§ WHAT NEEDS TO BE DONE:
Reproduce each line bearing the word "pixels".

§ RECORDED INFORMATION:

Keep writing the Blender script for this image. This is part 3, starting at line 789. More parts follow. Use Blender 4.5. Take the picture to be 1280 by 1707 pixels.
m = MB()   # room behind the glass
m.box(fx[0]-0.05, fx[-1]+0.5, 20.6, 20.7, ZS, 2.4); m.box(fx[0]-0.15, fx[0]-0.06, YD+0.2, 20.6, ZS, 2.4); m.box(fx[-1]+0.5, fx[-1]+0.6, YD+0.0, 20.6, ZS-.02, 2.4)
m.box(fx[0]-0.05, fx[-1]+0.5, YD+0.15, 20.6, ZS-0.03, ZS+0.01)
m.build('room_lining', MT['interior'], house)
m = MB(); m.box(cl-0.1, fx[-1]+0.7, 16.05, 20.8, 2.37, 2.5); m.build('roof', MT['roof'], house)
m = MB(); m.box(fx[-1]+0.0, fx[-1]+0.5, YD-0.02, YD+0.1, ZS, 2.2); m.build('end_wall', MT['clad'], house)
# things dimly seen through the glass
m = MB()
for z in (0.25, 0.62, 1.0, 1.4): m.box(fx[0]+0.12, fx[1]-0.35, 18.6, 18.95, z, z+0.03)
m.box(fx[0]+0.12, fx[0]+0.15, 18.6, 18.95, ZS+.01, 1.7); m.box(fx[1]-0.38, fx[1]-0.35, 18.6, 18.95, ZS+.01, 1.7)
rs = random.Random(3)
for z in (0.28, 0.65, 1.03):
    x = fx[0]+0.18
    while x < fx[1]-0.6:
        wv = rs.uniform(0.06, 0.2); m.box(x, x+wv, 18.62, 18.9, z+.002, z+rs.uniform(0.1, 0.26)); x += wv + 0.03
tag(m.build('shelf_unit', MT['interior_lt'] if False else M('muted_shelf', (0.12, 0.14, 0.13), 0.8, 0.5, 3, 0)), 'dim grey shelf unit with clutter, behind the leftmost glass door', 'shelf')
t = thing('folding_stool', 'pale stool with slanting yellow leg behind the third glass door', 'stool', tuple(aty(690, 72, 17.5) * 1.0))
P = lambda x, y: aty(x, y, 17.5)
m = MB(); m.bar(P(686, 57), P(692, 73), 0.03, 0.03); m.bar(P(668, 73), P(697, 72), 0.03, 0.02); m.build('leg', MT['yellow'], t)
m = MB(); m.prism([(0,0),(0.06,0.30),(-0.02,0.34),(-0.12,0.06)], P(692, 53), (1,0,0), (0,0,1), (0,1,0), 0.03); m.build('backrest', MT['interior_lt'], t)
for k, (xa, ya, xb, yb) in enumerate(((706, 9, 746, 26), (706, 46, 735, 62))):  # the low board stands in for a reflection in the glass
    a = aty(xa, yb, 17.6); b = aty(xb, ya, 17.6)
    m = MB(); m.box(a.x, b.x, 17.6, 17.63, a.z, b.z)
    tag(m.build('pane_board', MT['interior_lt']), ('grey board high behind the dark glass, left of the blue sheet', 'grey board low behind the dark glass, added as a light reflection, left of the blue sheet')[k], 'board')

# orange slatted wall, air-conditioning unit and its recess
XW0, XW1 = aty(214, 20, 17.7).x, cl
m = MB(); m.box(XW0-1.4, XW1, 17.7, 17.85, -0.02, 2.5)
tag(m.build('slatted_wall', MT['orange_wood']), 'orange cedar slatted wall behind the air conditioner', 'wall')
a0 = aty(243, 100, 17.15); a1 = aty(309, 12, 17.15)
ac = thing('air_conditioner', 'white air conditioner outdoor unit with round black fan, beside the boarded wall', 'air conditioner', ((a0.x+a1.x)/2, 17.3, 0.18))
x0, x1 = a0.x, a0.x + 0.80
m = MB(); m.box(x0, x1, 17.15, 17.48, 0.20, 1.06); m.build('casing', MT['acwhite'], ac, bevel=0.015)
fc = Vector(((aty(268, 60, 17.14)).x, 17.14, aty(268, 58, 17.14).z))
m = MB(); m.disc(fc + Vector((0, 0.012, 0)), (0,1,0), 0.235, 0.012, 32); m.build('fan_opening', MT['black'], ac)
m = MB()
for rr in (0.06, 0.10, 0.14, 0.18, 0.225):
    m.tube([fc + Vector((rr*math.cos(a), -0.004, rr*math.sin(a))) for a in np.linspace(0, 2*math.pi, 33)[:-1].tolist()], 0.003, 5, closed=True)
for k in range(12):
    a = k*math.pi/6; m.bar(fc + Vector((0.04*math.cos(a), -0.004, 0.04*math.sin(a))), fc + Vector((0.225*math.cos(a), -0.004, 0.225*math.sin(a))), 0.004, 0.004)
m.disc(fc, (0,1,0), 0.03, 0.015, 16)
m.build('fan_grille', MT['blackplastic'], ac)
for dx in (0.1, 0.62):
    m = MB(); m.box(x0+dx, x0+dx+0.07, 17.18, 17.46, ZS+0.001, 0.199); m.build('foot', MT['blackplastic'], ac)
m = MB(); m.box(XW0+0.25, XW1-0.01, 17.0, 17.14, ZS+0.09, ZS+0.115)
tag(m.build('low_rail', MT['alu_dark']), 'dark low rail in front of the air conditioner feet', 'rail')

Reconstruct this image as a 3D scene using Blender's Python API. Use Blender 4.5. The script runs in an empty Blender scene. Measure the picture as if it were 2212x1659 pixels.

§ RESULT OF THE TASK:
Keep writing the Blender script for this image. This is part 3, starting at line 789. More parts follow. Use Blender 4.5. Take the picture to be 1280 by 1707 pixels.
Reconstruct this image as a 3D scene using Blender's Python API. Use Blender 4.5. The script runs in an empty Blender scene. Measure the picture as if it were 2212x1659 pixels.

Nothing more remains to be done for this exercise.